Tandaseru — Salero sejak dahulu menjadi bagian dari “dapur” kekuasaan Kesultanan Ternate yang menyimpan warisan sejarah masa silam penuh kelam maupun kejayaan, menjadi bukti autentik di mata dunia yang tak terbantahkan. Sejarah masa lalu tersebut salah satunya adalah keberadaan pusat pemerintahan kerajaan seperti adanya jejak istana yang dikenal dalam bahasa lokal dengan sebutan Kadato Limau Jore-Jore, lapangan Salero (alun-alun keraton kesultanan Ngara Lamo), Ake (Air) Santosa, dodoku mari (jembatan batu) yang sekaligus menjadi pelabuhan kesultanan, gedung Ngaralamo sebagai penjara dan tempat eksekusi para “kabo” (algojo) kerajaan serta benteng Kota Naka dan Bululu Madehe yang menjadi bagian kesatuan dari kedaton kesultanan Ternate saat ini.

Sebagai sebuah kampung yang kaya akan warisan peninggalan sejarah masa lalu, keberadaan Salero memiliki arti penting bagi dinamika sosial kultural masyarakat lokal, baik sebagai ruang hidup maupun segala dinamika sosial kultural yang turut menyertainya.

Berbagai peristiwa sejarah penting terlahir dan dibentuk dari kampung ini baik sebelum era kolonial maupun pada masa pendudukan Hindia Belanda hingga Jepang.

Flyer kegiatan Salero Makin Cakap Digital. (Istimewa)

Sebagai pusat kekuasaan kerajaan, kampung Salero tidaklah berdiri sendiri dalam berbagai rangkaian peristiwa sejarah yang gemilang tersebut melainkan menjadi bagian penting dari kampung sekitar seperti Soa-Sio dan Kasturian di masa kini. Kejayaannya di masa lalu meninggalkan jejak sejarah yang memukau di masa kini untuk dikembangkan sebagai destinasi wisata sejarah, budaya maupun wisata alam tentunya.

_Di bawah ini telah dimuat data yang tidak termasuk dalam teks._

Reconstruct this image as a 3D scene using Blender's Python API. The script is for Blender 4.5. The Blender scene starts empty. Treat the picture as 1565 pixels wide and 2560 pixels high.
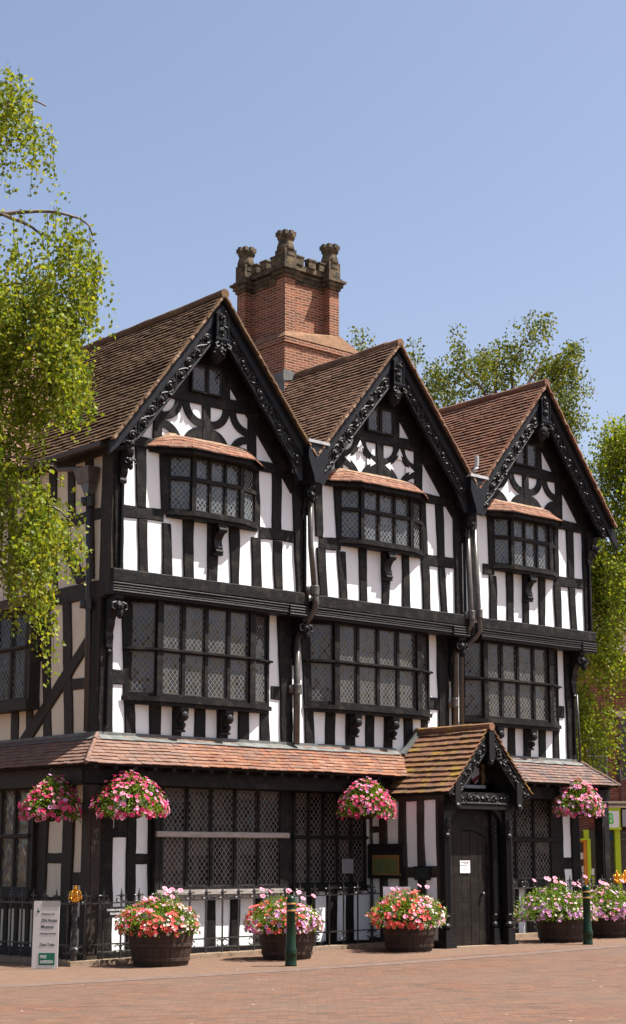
import bpy, bmesh, math, random
from mathutils import Vector, Matrix, noise
R = random.Random(7)
rad = math.radians
scene = bpy.context.scene
COL = scene.collection
# ------------------------------------------------------------------ camera
YAW = rad(48.7886); TILT = rad(11.7029)
cam_d = bpy.data.cameras.new('camera'); cam = bpy.data.objects.new('camera', cam_d); COL.objects.link(cam)
cam.location = (-15.256, -22.774, 1.6)
fw = Vector((math.cos(YAW)*math.cos(TILT), math.sin(YAW)*math.cos(TILT), math.sin(TILT)))
cam.rotation_euler = fw.to_track_quat('-Z', 'Y').to_euler()
cam_d.sensor_fit = 'VERTICAL'; cam_d.sensor_height = 36.0; cam_d.lens = 59.0625
cam_d.clip_start = 0.1; cam_d.clip_end = 3000
scene.camera = cam
# ------------------------------------------------------------------ sky, sun, exposure
SUN = Vector((.364, -.319, .875)).normalized()
w = bpy.data.worlds.new('World'); scene.world = w; w.use_nodes = True
nt = w.node_tree; bg = nt.nodes['Background']
sky = nt.nodes.new('ShaderNodeTexSky'); sky.sky_type = 'NISHITA'; sky.sun_disc = False
sky.sun_elevation = math.asin(SUN.z); sky.sun_rotation = math.atan2(SUN.x, SUN.y)
sky.altitude = 50; sky.air_density = 1.0; sky.dust_density = 2.2; sky.ozone_density = 2.0
tint = nt.nodes.new('ShaderNodeMixRGB'); tint.blend_type = 'MULTIPLY'; tint.inputs[0].default_value = 1; tint.inputs[2].default_value = (1.16, 1.01, .945, 1)
nt.links.new(sky.outputs[0], tint.inputs[1]); nt.links.new(tint.outputs[0], bg.inputs[0]); bg.inputs[1].default_value = 0.082
sl = bpy.data.lights.new('sun', 'SUN'); sl.energy = 5.0; sl.angle = rad(0.53); sl.color = (1.0, .955, .885)
so = bpy.data.objects.new('sun', sl); COL.objects.link(so); so.rotation_euler = SUN.to_track_quat('Z', 'Y').to_euler(); so.location = (10, -20, 40)
scene.view_settings.view_transform = 'Standard'; scene.view_settings.look = 'None'
scene.view_settings.exposure = 1.25; scene.view_settings.gamma = 1.0; scene.view_settings.use_curve_mapping = False
scene.cycles.max_bounces = 6; scene.cycles.transparent_max_bounces = 4; scene.cycles.diffuse_bounces = 3
scene.cycles.use_adaptive_sampling = True

def GZ(x): return .013*max(-20., min(14., x))
# ------------------------------------------------------------------ materials
def mat(name, base=(.5,.5,.5), rough=.6, spec=.5, metal=0.0, coat=0.0, build=None):
    m = bpy.data.materials.new(name); m.use_nodes = True
    p = m.node_tree.nodes['Principled BSDF']
    p.inputs['Base Color'].default_value = (*base, 1); p.inputs['Roughness'].default_value = rough
    p.inputs['Specular IOR Level'].default_value = spec; p.inputs['Metallic'].default_value = metal
    p.inputs['Coat Weight'].default_value = coat
    if build: build(NT(m.node_tree, p))
    return m
class NT:
    def __init__(s, t, p): s.t = t; s.p = p
    def n(s, typ, **kw):
        k = s.t.nodes.new('ShaderNode'+typ)
        for a, v in kw.items():
            if a == 'ins':
                for i, x in v.items(): s.put(k.inputs[i], x)
            else: setattr(k, a, v)
        return k
    def put(s, sock, x):
        if isinstance(x, bpy.types.NodeSocket): s.t.links.new(x, sock)
        elif isinstance(x, tuple) and len(x) == 3 and sock.type == 'RGBA': sock.default_value = (*x, 1)
        else: sock.default_value = x
    def pos(s): return s.n('NewGeometry').outputs['Position']
    def rnd(s): return s.n('NewGeometry').outputs['Random Per Island']
    def scale(s, v, sc): return s.n('VectorMath', operation='MULTIPLY', ins={0: v, 1: sc}).outputs[0]
    def noise(s, v, sc, det=4, rough=.6): return s.n('TexNoise', ins={'Vector': v, 'Scale': sc, 'Detail': det, 'Roughness': rough}).outputs[0]
    def ramp(s, f, stops, interp='LINEAR'):
        k = s.n('ValToRGB', ins={0: f}); e = k.color_ramp.elements; k.color_ramp.interpolation = interp
        while len(e) < len(stops): e.new(.5)
        for el, (p, c) in zip(e, stops): el.position = p; el.color = (*c, 1) if len(c) == 3 else c
        return k.outputs[0]
    def mix(s, f, a, b, typ='MIX'):
        k = s.n('MixRGB', blend_type=typ, ins={0: f, 1: a, 2: b}); return k.outputs[0]
    def math(s, op, a, b=0.0): return s.n('Math', operation=op, ins={0: a, 1: b}).outputs[0]
    def bump(s, h, st=.3, d=.02): 
        k = s.n('Bump', ins={'Strength': st, 'Distance': d, 'Height': h}); s.t.links.new(k.outputs[0], s.p.inputs['Normal'])
    def col(s, x): s.put(s.p.inputs['Base Color'], x)
    def rough(s, x): s.put(s.p.inputs['Roughness'], x)
def g(v): return (v, v, v)
def plaster(c1, c2):
    def b(t):
        p = t.pos(); n1 = t.noise(p, 1.3, 5); n2 = t.noise(t.scale(p, (6, 6, 1.2)), 1.6, 5, .7); n3 = t.noise(p, 22, 4)
        c = t.mix(t.ramp(n1, [(.35, g(0)), (.75, g(1))]), c1, c2)
        c = t.mix(t.ramp(n2, [(.56, g(0)), (.78, g(.4))]), c, tuple(x*.66 for x in c2))
        t.col(c); t.bump(t.mix(.5, n3, n1), .35, .012)
    return b
M = {}
M['plaster'] = mat('white_limewash', rough=.9, spec=.2, build=plaster((.805,.85,.845), (.75,.775,.75)))
M['plaster_side'] = mat('cream_limewash', rough=.9, spec=.2, build=plaster((.71,.625,.48), (.63,.55,.41)))
def timber(c1, c2, c3):
    def b(t):
        p = t.pos(); o = t.n('TexCoord').outputs['UV']
        n = t.noise(t.scale(o, (60, 3.5, 1)), 1.0, 6, .65); m = t.noise(p, 5.0, 5); k = t.noise(p, 40, 3)
        c = t.mix(t.ramp(n, [(.3, g(0)), (.7, g(1))]), c1, c2)
        c = t.mix(t.ramp(m, [(.5, g(0)), (.72, g(.75))]), c, c3)
        c = t.mix(t.ramp(k, [(.58, g(0)), (.72, g(.75))]), c, tuple(x*1.25 for x in c3))
        t.col(c); t.rough(t.ramp(m, [(.3, g(.42)), (.7, g(.68))])); t.bump(t.mix(.35, n, k), .8, .012)
    return b
M['timber'] = mat('tarred_oak', spec=.1, build=timber((.007,.007,.0075), (.016,.0152,.0145), (.046,.039,.031)))
M['timber_side'] = mat('weathered_dark_oak', rough=.75, spec=.1, build=timber((.027,.024,.020), (.046,.037,.030), (.07,.055,.044)))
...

Keberadaan keraton misalnya sebagai pusat kekuasaan kerajaan dari masa lalu hingga sekarang juga telah menempatkan perannya sebagai pusat kekuasaan politik dan ekonomi hingga kebudayaan pada masa kejayaannya yang telah berlangsung lama hingga saat ini. Perdagangan rempah di masa lalu menjadikan kawasan kampung Salero dan sekitarnya memiliki arti teramat penting dalam tata kelola perdagangan rempah dengan keberadaan pelabuhan kesultanannya sekaligus sebagai sentrum diplomasi dan interaksi kekuasaan antara penguasa lokal tradisional di satu sisi dengan pemerintah kolonial di sisi yang lainnya.

Menurut Abdul Haris AR selaku Ketua Komunitas Kram Otak, berbagai tragedi dan drama kehidupan di masa lalu menyatu padu sebagai bagian tak terpisahkan dari perjalanan panjang masyarakat tempatan yang tak lain adalah bagian penting dari eksistensi dan keberlangsungan kerajaan.